Well, to be fair to Donaldson, he does admit that it has wider applicability and meaning. He just insists that this isn't his intention. While it might be unavoidable for a rich story to have wider applicability, seeing that applicability is something done by the reader, not inserted by the writer (he'd claim).TheFallen wrote:He can't possibly expect us to accept that the resolutions of all three sets of chrons - and especially the culmination of the LCs - is only significant to the main protagonist and has no wider applicability or meaning.
I think his point is more subtle than you're giving him credit, because he doesn't deny that his own philosophy informs his story. He would merely claim that this is a subconscious effect of being the kind of person he is, the kind of writer he is.TheFallen wrote:To claim that he created such, but that none of it was informed or coloured by his own philosophy is frankly ridiculous.
I just don't accept that it's subconscious or unintentional.
But observations can be inaccurate, whereas experiences are what they are, in themselves--which is why Donaldson makes the distinction, and claims that the observation can't be his intention, because it's yours ... it's something added to the experience by the reader, who might be wrong. His goal was only to create a certain experience.TheFallen wrote:... the most skilfully constructed of allegories work simultaneously on both the levels of narrative and meaning: the reader is emotionally caught up in the narrative (the "experience", if you like), while the subliminal level of meaning (the "observation, if you like) percolates through at the same time.
Again, there is a parallel in Heidegger here, because in order to realize the general ontological nature of your specific ontic life, you must "step back" from your average-everyday attitude/orientation ... indeed, step back from the very level at which your life is lived (i.e. the "experience"), in order to consider it thematically (the "observation"). And such a reflective attitude, a thematization of one's life, is in some sense inauthentic because it's not really our "normal" way of living. Indeed, just like interpretting the meaning of a book, we can get the thematization of our own Being wrong ... as Heidegger thinks most philosophers have done prior to him. We can apply the wrong model or categories for viewing our own Being, just as we can for a book. For instance, maybe it's not Jungian after all (though I agree you analysis seems justified).
But Heidegger also points out that similar errors can occur by not examining your life at all, not being reflective at all (or for our purposes here: by not making "observations" of stories at all). And this is because it's impossible for us to not have *some* theoretical understanding of our Being, because we are creatures for whom our Being is an issue; e.g. we necessarily choose our ontic state. So if this pre-ontological (or pre-observational) understanding is all we ever have, and it's the inchoate product of never examining our lives explicitly, rigorously, then it's likely to be full of misconceptions or inauthenticity.

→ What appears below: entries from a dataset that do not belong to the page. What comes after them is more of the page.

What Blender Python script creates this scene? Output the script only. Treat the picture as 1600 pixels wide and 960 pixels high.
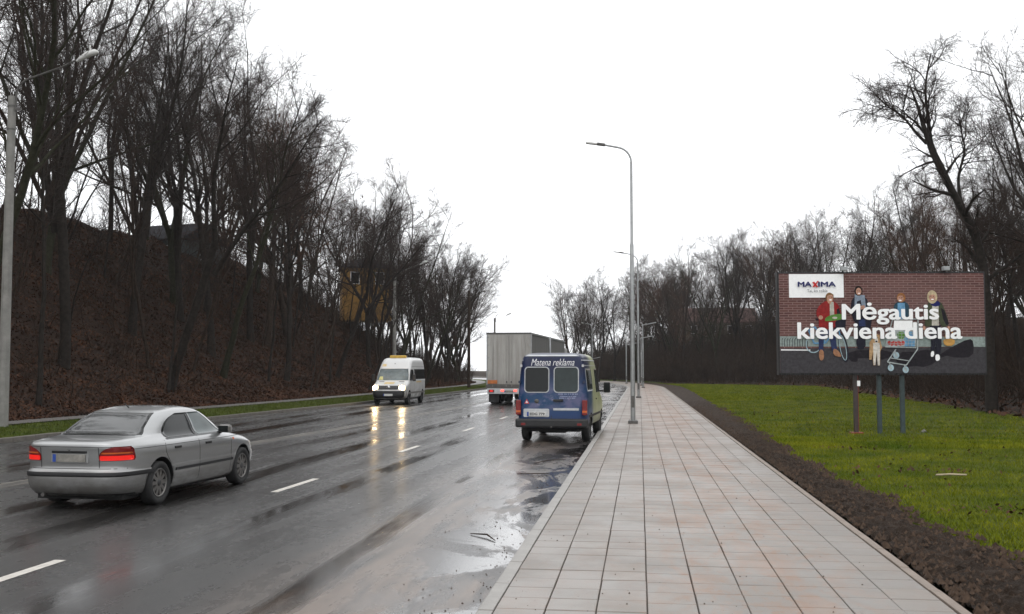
import bpy, bmesh, math, random
import numpy as np
from mathutils import Vector, Matrix

for o in list(bpy.data.objects):
    bpy.data.objects.remove(o)
SC = bpy.context.scene
COL = SC.collection
R = math.radians

# ---------------------------------------------------------------- camera
CAMZ = 1.97
cam_d = bpy.data.cameras.new('camera')
cam_d.sensor_width = 36.0
cam_d.lens = 36.0
cam_d.clip_end = 2000.0
cam = bpy.data.objects.new('camera', cam_d)
COL.objects.link(cam)
cam.location = (0, 0, CAMZ)
cam.rotation_euler = (R(90 + 3.47), 0, R(7.11))
SC.camera = cam

# ---------------------------------------------------------------- sky, sun, exposure
SUN_EL, SUN_AZ = 58.0, 200.0
w = bpy.data.worlds.new('World')
SC.world = w
w.use_nodes = True
nt = w.node_tree
nt.nodes.clear()
sky = nt.nodes.new('ShaderNodeTexSky')
sky.sky_type = 'NISHITA'
sky.sun_disc = False
sky.sun_elevation = R(SUN_EL)
sky.sun_rotation = R(SUN_AZ)
sky.air_density = 1.0
sky.dust_density = 6.0
hs = nt.nodes.new('ShaderNodeHueSaturation')
hs.inputs['Saturation'].default_value = 0.15
mx = nt.nodes.new('ShaderNodeMix')
mx.data_type = 'RGBA'
mx.inputs[0].default_value = 0.93            # closed overcast deck
mx.inputs[7].default_value = (11.6, 11.75, 12.0, 1)
bg = nt.nodes.new('ShaderNodeBackground')
bg.inputs['Strength'].default_value = 0.13
wo = nt.nodes.new('ShaderNodeOutputWorld')
nt.links.new(sky.outputs[0], hs.inputs['Color'])
nt.links.new(hs.outputs[0], mx.inputs[6])
nt.links.new(mx.outputs[2], bg.inputs[0])
nt.links.new(bg.outputs[0], wo.inputs[0])

sd = bpy.data.lights.new('sun', 'SUN')
sd.energy = 0.6
sd.angle = R(50)
sd.color = (1.0, 0.97, 0.93)
sun = bpy.data.objects.new('sun', sd)
COL.objects.link(sun)
sun.rotation_euler = (R(90 - SUN_EL), 0, R(180 - SUN_AZ))

SC.view_settings.view_transform = 'Standard'
SC.view_settings.look = 'None'
SC.view_settings.exposure = 0.0
SC.view_settings.gamma = 1.0
SC.view_settings.use_curve_mapping = False
SC.render.engine = 'CYCLES'
SC.cycles.max_bounces = 6
SC.cycles.diffuse_bounces = 2
SC.cycles.glossy_bounces = 3
SC.cycles.transmission_bounces = 4
SC.cycles.transparent_max_bounces = 6
SC.cycles.sample_clamp_indirect = 20.0
SC.cycles.use_denoising = True

rng = np.random.default_rng(7)
rnd = random.Random(7)

# ---------------------------------------------------------------- helpers: objects
def link(o, parent=None):
    COL.objects.link(o)
    if parent is not None:
        o.parent = parent
    return o

def tag(o, label=None, cat=None, group=None, kind=None):
    if label: o['label'] = label
    if cat: o['category'] = cat
    if group: o['group'] = group
    if kind: o['kind'] = kind
    return o

def empty(name, loc, rz=0, label=None, cat=None, group=None):
    o = bpy.data.objects.new(name, None)
    o.empty_display_size = 0.3
    o.location = loc
    o.rotation_euler = (0, 0, rz)
    link(o)
    return tag(o, label, cat, group)

def np_mesh(name, V, F, mats, smooth=False, mi=None):
    """V (n,3), F (m,3|4) arrays -> mesh"""
    me = bpy.data.meshes.new(name)
    V = np.asarray(V, dtype=np.float32).reshape(-1, 3)
    F = np.asarray(F, dtype=np.int32)
    m, k = F.shape
    me.vertices.add(len(V))
    me.vertices.foreach_set('co', V.ravel())
    me.loops.add(m * k)
    me.loops.foreach_set('vertex_index', F.ravel())
    me.polygons.add(m)
    me.polygons.foreach_set('loop_start', np.arange(0, m * k, k, dtype=np.int32))
    me.polygons.foreach_set('loop_total', np.full(m, k, dtype=np.int32))
    if smooth:
        me.polygons.foreach_set('use_smooth', np.ones(m, dtype=bool))
    if mi is not None:
        me.polygons.foreach_set('material_index', np.asarray(mi, dtype=np.int32))
    if not isinstance(mats, (list, tuple)): mats = [mats]
    for mm in mats: me.materials.append(mm)
    me.update(calc_edges=True)
    me.validate()
    return me

class MB:
    """collects shapes into one mesh"""
    def __init__(s):
        s.V, s.F, s.S = [], [], []
    def add(s, V, F, smooth=False):
        b = len(s.V)
        s.V += [tuple(map(float, v)) for v in V]
        s.F += [tuple(int(i) + b for i in f) for f in F]
        s.S += [smooth] * len(F)
        return s
    def box(s, x0, x1, y0, y1, z0, z1, bev=0.0):
        if bev <= 0:
            V = [(x, y, z) for z in (z0, z1) for y in (y0, y1) for x in (x0, x1)]
            F = [(0,2,3,1),(4,5,7,6),(0,1,5,4),(2,6,7,3),(0,4,6,2),(1,3,7,5)]
            return s.add(V, F)
        bm = bmesh.new()
        r = bmesh.ops.create_cube(bm, size=1.0)
        for v in r['verts']:
            v.co = Vector((x0 + (v.co.x + .5) * (x1 - x0), y0 + (v.co.y + .5) * (y1 - y0), z0 + (v.co.z + .5) * (z1 - z0)))
        bmesh.ops.bevel(bm, geom=list(bm.edges), offset=bev, segments=2, affect='EDGES', profile=0.6)
        return s.bm(bm)
    def bm(s, bm, smooth=False):
        bm.verts.index_update()
        V = [v.co[:] for v in bm.verts]
        F = [[v.index for v in f.verts] for f in bm.faces]
        bm.free()
        return s.add(V, F, smooth)
    def tube(s, pts, radii, sides=10, cap=True, smooth=True):
        pts = np.asarray(pts, float)
        n = len(pts)
        radii = np.full(n, radii) if np.isscalar(radii) else np.asarray(radii, float)
        T = np.gradient(pts, axis=0)
        T /= np.linalg.norm(T, axis=1)[:, None] + 1e-9
        ref = np.array([0, 0, 1.0]) if abs(T[0][2]) < .9 else np.array([1.0, 0, 0])
        V = []
        for i in range(n):
            u = np.cross(T[i], ref); u /= np.linalg.norm(u) + 1e-9
            v = np.cross(T[i], u)
            for k in range(sides):
                a = 2 * math.pi * k / sides
                V.append(pts[i] + radii[i] * (math.cos(a) * u + math.sin(a) * v))
        F = []
        for i in range(n - 1):
            for k in range(sides):
                a, b = i * sides + k, i * sides + (k + 1) % sides
                F.append((a, b, b + sides, a + sides))
        s.add(V, F, smooth)
        if cap:
            s.add(V[:sides], [list(range(sides))[::-1]])
            s.add(V[-sides:], [list(range(sides))])
        return s
    def lathe_x(s, prof, cx, cy, cz, seg=32, smooth=True):
        """prof: (x, r) pairs, revolved round the x axis through (cy, cz)"""
        V, F = [], []
        n = len(prof)
        for (px, pr) in prof:
            for k in range(seg):
                a = 2 * math.pi * k / seg
                V.append((cx + px, cy + pr * math.cos(a), cz + pr * math.sin(a)))
        for i in range(n - 1):
            for k in range(seg):
                a, b = i * seg + k, i * seg + (k + 1) % seg
                F.append((a, b, b + seg, a + seg))
        return s.add(V, F, smooth)
    def mesh(s, name, mat):
        me = bpy.data.meshes.new(name)
        me.from_pydata(s.V, [], s.F)
        if not isinstance(mat, (list, tuple)): mat = [mat]
        for m in mat: me.materials.append(m)
        me.polygons.foreach_set('use_smooth', s.S)
        me.update()
        return me
    def build(s, name, mat, parent=None, loc=None):
        o = bpy.data.objects.new(name, s.mesh(name, mat))
        link(o, parent)
        if loc: o.location = loc
        return o

def obj(name, me, parent=None, loc=None):
    o = bpy.data.objects.new(name, me)
    link(o, parent)
    if loc is not None: o.location = loc
    return o

# ---------------------------------------------------------------- helpers: materials
def nodes(m):
    m.use_nodes = True
    t = m.node_tree
    return t, t.nodes['Principled BSDF']

def mat(name, col, rough=0.6, var=0.0, scale=5.0, metal=0.0, bump=0.0, bscale=None, spec=0.5, emit=None, estr=0.0, stretch=(1, 1, 1), col2=None, coat=0.0):
    m = bpy.data.materials.new(name)
    t, b = nodes(m)
    N, L = t.nodes, t.links
    b.inputs['Base Color'].default_value = (*col, 1)
    b.inputs['Roughness'].default_value = rough
    b.inputs['Metallic'].default_value = metal
    b.inputs['Specular IOR Level'].default_value = spec
    if coat:
        b.inputs['Coat Weight'].default_value = coat
        b.inputs['Coat Roughness'].default_value = 0.06
    if emit:
        b.inputs['Emission Color'].default_value = (*emit, 1)
        b.inputs['Emission Strength'].default_value = estr
    tc = N.new('ShaderNodeTexCoord')
    mp = N.new('ShaderNodeMapping')
    mp.inputs['Scale'].default_value = stretch
    L.new(tc.outputs['Object'], mp.inputs[0])
    if var > 0 or col2:
        n = N.new('ShaderNodeTexNoise')
        n.inputs['Scale'].default_value = scale
        n.inputs['Detail'].default_value = 6
        n.inputs['Roughness'].default_value = 0.65
        L.new(mp.outputs[0], n.inputs['Vector'])
        cr = N.new('ShaderNodeValToRGB')
        c2 = col2 if col2 else tuple(min(1, c * (1 + var)) for c in col)
        c1 = col if col2 else tuple(c * (1 - var) for c in col)
        cr.color_ramp.elements[0].position = 0.32
        cr.color_ramp.elements[1].position = 0.68
        cr.color_ramp.elements[0].color = (*c1, 1)
        cr.color_ramp.elements[1].color = (*c2, 1)
        L.new(n.outputs[0], cr.inputs[0])
        L.new(cr.outputs[0], b.inputs['Base Color'])
    if bump > 0:
        n2 = N.new('ShaderNodeTexNoise')
        n2.inputs['Scale'].default_value = bscale or scale * 4
        n2.inputs['Detail'].default_value = 5
        L.new(mp.outputs[0], n2.inputs['Vector'])
        bp = N.new('ShaderNodeBump')
        bp.inputs['Strength'].default_value = bump
        bp.inputs['Distance'].default_value = 0.02
        L.new(n2.outputs[0], bp.inputs['Height'])
        L.new(bp.outputs[0], b.inputs['Normal'])
    return m

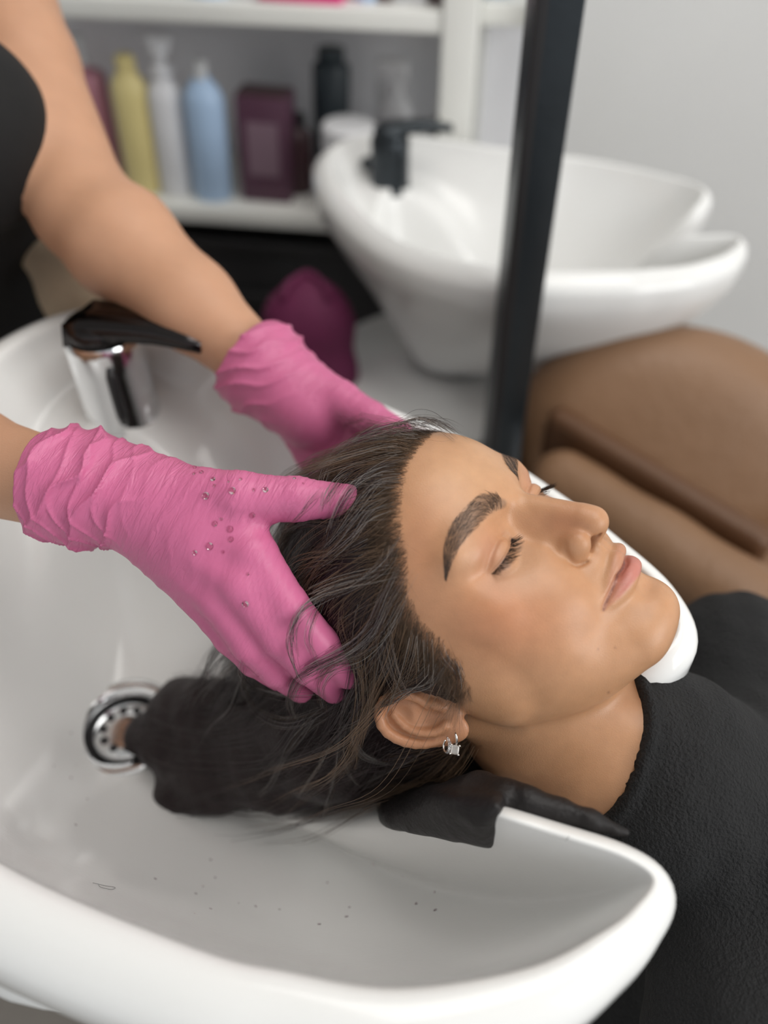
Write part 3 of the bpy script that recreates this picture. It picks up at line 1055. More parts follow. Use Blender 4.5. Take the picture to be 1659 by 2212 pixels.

And this brings us back to your complaint, because I think a story can't be devoid of *some* symbolic understanding. It's simply the nature of fiction to stand in a symbolic relation to reality. So to deny that it exists at all--or that it could be ignored while reading--would be inauthentic. And if it exists, and only exists because the author created the story, then it must be in some sense intentional.
As for your 4th wall points, I think this wall is broken more by the obvious hand of the author in his plot contrivances, the choices that are made to preserve reader (or even character) ignorance, so that the payoff of the "big reveal" is bigger, or so that the plot can happen at all. The symbolism doesn't break it for me.